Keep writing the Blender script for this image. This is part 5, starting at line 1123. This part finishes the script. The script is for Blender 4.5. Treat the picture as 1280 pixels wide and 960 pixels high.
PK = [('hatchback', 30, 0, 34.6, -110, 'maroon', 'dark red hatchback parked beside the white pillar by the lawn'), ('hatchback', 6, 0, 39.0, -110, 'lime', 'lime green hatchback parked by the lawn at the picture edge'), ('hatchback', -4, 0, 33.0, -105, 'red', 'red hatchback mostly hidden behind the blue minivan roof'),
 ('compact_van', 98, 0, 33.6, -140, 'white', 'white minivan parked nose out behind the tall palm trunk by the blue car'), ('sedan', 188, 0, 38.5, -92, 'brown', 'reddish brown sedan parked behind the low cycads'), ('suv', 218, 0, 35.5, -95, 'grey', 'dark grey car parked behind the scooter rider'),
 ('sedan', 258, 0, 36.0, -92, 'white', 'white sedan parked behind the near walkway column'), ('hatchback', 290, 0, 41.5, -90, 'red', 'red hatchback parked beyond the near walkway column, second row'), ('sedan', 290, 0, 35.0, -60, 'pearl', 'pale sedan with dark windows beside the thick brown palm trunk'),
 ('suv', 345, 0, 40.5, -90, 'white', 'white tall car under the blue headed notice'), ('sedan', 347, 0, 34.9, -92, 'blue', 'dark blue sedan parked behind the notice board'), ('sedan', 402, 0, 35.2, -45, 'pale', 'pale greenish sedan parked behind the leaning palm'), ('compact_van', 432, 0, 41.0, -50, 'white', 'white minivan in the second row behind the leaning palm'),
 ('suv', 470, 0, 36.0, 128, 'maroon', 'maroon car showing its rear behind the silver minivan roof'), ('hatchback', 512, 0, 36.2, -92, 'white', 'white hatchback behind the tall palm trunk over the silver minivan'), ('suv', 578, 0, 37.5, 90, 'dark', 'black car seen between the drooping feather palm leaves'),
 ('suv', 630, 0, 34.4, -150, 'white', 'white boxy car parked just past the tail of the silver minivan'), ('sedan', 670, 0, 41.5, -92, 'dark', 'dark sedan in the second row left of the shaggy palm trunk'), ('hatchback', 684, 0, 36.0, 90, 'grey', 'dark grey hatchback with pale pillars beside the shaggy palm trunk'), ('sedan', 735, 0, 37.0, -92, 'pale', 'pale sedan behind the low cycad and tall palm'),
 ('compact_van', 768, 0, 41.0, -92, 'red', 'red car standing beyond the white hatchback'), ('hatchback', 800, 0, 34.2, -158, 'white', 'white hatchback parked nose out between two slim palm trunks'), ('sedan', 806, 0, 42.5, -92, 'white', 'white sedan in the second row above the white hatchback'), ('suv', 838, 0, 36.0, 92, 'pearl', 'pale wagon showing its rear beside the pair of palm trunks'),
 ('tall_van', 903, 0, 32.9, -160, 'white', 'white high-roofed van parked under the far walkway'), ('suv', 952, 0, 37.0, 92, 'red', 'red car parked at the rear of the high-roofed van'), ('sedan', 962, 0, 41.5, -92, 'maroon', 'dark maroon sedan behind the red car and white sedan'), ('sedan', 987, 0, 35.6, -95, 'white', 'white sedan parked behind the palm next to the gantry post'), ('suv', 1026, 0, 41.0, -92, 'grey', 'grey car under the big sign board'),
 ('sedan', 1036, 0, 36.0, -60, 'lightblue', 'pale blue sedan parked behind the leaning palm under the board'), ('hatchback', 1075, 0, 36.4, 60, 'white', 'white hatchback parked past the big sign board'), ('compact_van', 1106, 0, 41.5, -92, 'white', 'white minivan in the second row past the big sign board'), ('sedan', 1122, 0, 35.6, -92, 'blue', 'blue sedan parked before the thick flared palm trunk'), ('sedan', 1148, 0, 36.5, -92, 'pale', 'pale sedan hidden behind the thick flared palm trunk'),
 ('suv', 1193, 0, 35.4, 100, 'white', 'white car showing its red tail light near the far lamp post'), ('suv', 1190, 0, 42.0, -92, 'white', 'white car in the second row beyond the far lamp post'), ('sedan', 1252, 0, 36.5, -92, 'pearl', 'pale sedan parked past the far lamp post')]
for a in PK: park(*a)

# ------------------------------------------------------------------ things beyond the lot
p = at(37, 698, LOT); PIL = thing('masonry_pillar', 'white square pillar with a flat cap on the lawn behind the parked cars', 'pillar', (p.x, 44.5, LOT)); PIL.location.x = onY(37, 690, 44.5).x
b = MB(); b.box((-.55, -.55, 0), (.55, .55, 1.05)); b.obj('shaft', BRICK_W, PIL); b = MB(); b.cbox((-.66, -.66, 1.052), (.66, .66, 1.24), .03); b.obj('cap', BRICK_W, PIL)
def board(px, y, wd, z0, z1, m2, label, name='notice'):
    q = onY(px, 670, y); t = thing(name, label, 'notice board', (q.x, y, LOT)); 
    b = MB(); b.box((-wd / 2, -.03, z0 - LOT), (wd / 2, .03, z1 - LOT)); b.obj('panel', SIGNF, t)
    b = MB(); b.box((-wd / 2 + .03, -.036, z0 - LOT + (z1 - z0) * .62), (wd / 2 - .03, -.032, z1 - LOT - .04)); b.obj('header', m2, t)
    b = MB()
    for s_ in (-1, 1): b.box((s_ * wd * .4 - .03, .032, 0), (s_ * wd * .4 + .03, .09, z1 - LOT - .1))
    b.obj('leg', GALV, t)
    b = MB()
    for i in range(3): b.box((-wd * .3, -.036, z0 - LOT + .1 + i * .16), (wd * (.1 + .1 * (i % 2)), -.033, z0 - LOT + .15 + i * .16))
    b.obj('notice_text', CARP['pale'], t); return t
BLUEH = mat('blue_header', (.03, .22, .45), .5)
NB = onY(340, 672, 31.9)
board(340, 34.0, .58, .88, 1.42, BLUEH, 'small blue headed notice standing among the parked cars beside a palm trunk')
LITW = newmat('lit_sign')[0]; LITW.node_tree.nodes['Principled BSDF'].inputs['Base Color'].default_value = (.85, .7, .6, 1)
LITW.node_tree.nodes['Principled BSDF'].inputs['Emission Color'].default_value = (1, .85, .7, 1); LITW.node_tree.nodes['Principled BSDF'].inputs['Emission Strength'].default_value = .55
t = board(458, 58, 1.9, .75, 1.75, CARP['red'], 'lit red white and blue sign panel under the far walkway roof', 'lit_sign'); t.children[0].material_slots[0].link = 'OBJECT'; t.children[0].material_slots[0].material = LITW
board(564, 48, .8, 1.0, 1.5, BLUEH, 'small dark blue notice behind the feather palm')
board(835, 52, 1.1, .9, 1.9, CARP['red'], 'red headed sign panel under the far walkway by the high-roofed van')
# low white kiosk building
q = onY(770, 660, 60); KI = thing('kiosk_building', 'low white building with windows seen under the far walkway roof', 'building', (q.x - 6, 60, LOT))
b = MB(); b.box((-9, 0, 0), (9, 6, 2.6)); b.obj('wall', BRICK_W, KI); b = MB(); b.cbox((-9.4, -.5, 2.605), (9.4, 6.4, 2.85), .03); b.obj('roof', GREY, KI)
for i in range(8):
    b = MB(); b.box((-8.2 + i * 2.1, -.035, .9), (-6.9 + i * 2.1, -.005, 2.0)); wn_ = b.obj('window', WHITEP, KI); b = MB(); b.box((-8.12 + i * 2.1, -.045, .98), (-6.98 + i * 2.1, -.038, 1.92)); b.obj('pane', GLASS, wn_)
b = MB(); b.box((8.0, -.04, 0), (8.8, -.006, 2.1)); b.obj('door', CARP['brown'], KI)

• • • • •

◆ Your task ◆
Please repeat the listing exactly, with nothing left out.

◆ Problem solution ◆
Keep writing the Blender script for this image. This is part 5, starting at line 1123. This part finishes the script. The script is for Blender 4.5. Treat the picture as 1280 pixels wide and 960 pixels high.
PK = [('hatchback', 30, 0, 34.6, -110, 'maroon', 'dark red hatchback parked beside the white pillar by the lawn'), ('hatchback', 6, 0, 39.0, -110, 'lime', 'lime green hatchback parked by the lawn at the picture edge'), ('hatchback', -4, 0, 33.0, -105, 'red', 'red hatchback mostly hidden behind the blue minivan roof'),
 ('compact_van', 98, 0, 33.6, -140, 'white', 'white minivan parked nose out behind the tall palm trunk by the blue car'), ('sedan', 188, 0, 38.5, -92, 'brown', 'reddish brown sedan parked behind the low cycads'), ('suv', 218, 0, 35.5, -95, 'grey', 'dark grey car parked behind the scooter rider'),
 ('sedan', 258, 0, 36.0, -92, 'white', 'white sedan parked behind the near walkway column'), ('hatchback', 290, 0, 41.5, -90, 'red', 'red hatchback parked beyond the near walkway column, second row'), ('sedan', 290, 0, 35.0, -60, 'pearl', 'pale sedan with dark windows beside the thick brown palm trunk'),
 ('suv', 345, 0, 40.5, -90, 'white', 'white tall car under the blue headed notice'), ('sedan', 347, 0, 34.9, -92, 'blue', 'dark blue sedan parked behind the notice board'), ('sedan', 402, 0, 35.2, -45, 'pale', 'pale greenish sedan parked behind the leaning palm'), ('compact_van', 432, 0, 41.0, -50, 'white', 'white minivan in the second row behind the leaning palm'),
 ('suv', 470, 0, 36.0, 128, 'maroon', 'maroon car showing its rear behind the silver minivan roof'), ('hatchback', 512, 0, 36.2, -92, 'white', 'white hatchback behind the tall palm trunk over the silver minivan'), ('suv', 578, 0, 37.5, 90, 'dark', 'black car seen between the drooping feather palm leaves'),
 ('suv', 630, 0, 34.4, -150, 'white', 'white boxy car parked just past the tail of the silver minivan'), ('sedan', 670, 0, 41.5, -92, 'dark', 'dark sedan in the second row left of the shaggy palm trunk'), ('hatchback', 684, 0, 36.0, 90, 'grey', 'dark grey hatchback with pale pillars beside the shaggy palm trunk'), ('sedan', 735, 0, 37.0, -92, 'pale', 'pale sedan behind the low cycad and tall palm'),
 ('compact_van', 768, 0, 41.0, -92, 'red', 'red car standing beyond the white hatchback'), ('hatchback', 800, 0, 34.2, -158, 'white', 'white hatchback parked nose out between two slim palm trunks'), ('sedan', 806, 0, 42.5, -92, 'white', 'white sedan in the second row above the white hatchback'), ('suv', 838, 0, 36.0, 92, 'pearl', 'pale wagon showing its rear beside the pair of palm trunks'),
 ('tall_van', 903, 0, 32.9, -160, 'white', 'white high-roofed van parked under the far walkway'), ('suv', 952, 0, 37.0, 92, 'red', 'red car parked at the rear of the high-roofed van'), ('sedan', 962, 0, 41.5, -92, 'maroon', 'dark maroon sedan behind the red car and white sedan'), ('sedan', 987, 0, 35.6, -95, 'white', 'white sedan parked behind the palm next to the gantry post'), ('suv', 1026, 0, 41.0, -92, 'grey', 'grey car under the big sign board'),
 ('sedan', 1036, 0, 36.0, -60, 'lightblue', 'pale blue sedan parked behind the leaning palm under the board'), ('hatchback', 1075, 0, 36.4, 60, 'white', 'white hatchback parked past the big sign board'), ('compact_van', 1106, 0, 41.5, -92, 'white', 'white minivan in the second row past the big sign board'), ('sedan', 1122, 0, 35.6, -92, 'blue', 'blue sedan parked before the thick flared palm trunk'), ('sedan', 1148, 0, 36.5, -92, 'pale', 'pale sedan hidden behind the thick flared palm trunk'),
 ('suv', 1193, 0, 35.4, 100, 'white', 'white car showing its red tail light near the far lamp post'), ('suv', 1190, 0, 42.0, -92, 'white', 'white car in the second row beyond the far lamp post'), ('sedan', 1252, 0, 36.5, -92, 'pearl', 'pale sedan parked past the far lamp post')]
for a in PK: park(*a)

# ------------------------------------------------------------------ things beyond the lot
p = at(37, 698, LOT); PIL = thing('masonry_pillar', 'white square pillar with a flat cap on the lawn behind the parked cars', 'pillar', (p.x, 44.5, LOT)); PIL.location.x = onY(37, 690, 44.5).x
b = MB(); b.box((-.55, -.55, 0), (.55, .55, 1.05)); b.obj('shaft', BRICK_W, PIL); b = MB(); b.cbox((-.66, -.66, 1.052), (.66, .66, 1.24), .03); b.obj('cap', BRICK_W, PIL)
def board(px, y, wd, z0, z1, m2, label, name='notice'):
    q = onY(px, 670, y); t = thing(name, label, 'notice board', (q.x, y, LOT)); 
    b = MB(); b.box((-wd / 2, -.03, z0 - LOT), (wd / 2, .03, z1 - LOT)); b.obj('panel', SIGNF, t)
    b = MB(); b.box((-wd / 2 + .03, -.036, z0 - LOT + (z1 - z0) * .62), (wd / 2 - .03, -.032, z1 - LOT - .04)); b.obj('header', m2, t)
    b = MB()
    for s_ in (-1, 1): b.box((s_ * wd * .4 - .03, .032, 0), (s_ * wd * .4 + .03, .09, z1 - LOT - .1))
    b.obj('leg', GALV, t)
    b = MB()
    for i in range(3): b.box((-wd * .3, -.036, z0 - LOT + .1 + i * .16), (wd * (.1 + .1 * (i % 2)), -.033, z0 - LOT + .15 + i * .16))
    b.obj('notice_text', CARP['pale'], t); return t
BLUEH = mat('blue_header', (.03, .22, .45), .5)
NB = onY(340, 672, 31.9)
board(340, 34.0, .58, .88, 1.42, BLUEH, 'small blue headed notice standing among the parked cars beside a palm trunk')
LITW = newmat('lit_sign')[0]; LITW.node_tree.nodes['Principled BSDF'].inputs['Base Color'].default_value = (.85, .7, .6, 1)
LITW.node_tree.nodes['Principled BSDF'].inputs['Emission Color'].default_value = (1, .85, .7, 1); LITW.node_tree.nodes['Principled BSDF'].inputs['Emission Strength'].default_value = .55
t = board(458, 58, 1.9, .75, 1.75, CARP['red'], 'lit red white and blue sign panel under the far walkway roof', 'lit_sign'); t.children[0].material_slots[0].link = 'OBJECT'; t.children[0].material_slots[0].material = LITW
board(564, 48, .8, 1.0, 1.5, BLUEH, 'small dark blue notice behind the feather palm')
board(835, 52, 1.1, .9, 1.9, CARP['red'], 'red headed sign panel under the far walkway by the high-roofed van')
# low white kiosk building
q = onY(770, 660, 60); KI = thing('kiosk_building', 'low white building with windows seen under the far walkway roof', 'building', (q.x - 6, 60, LOT))
b = MB(); b.box((-9, 0, 0), (9, 6, 2.6)); b.obj('wall', BRICK_W, KI); b = MB(); b.cbox((-9.4, -.5, 2.605), (9.4, 6.4, 2.85), .03); b.obj('roof', GREY, KI)
for i in range(8):
    b = MB(); b.box((-8.2 + i * 2.1, -.035, .9), (-6.9 + i * 2.1, -.005, 2.0)); wn_ = b.obj('window', WHITEP, KI); b = MB(); b.box((-8.12 + i * 2.1, -.045, .98), (-6.98 + i * 2.1, -.038, 1.92)); b.obj('pane', GLASS, wn_)
b = MB(); b.box((8.0, -.04, 0), (8.8, -.006, 2.1)); b.obj('door', CARP['brown'], KI)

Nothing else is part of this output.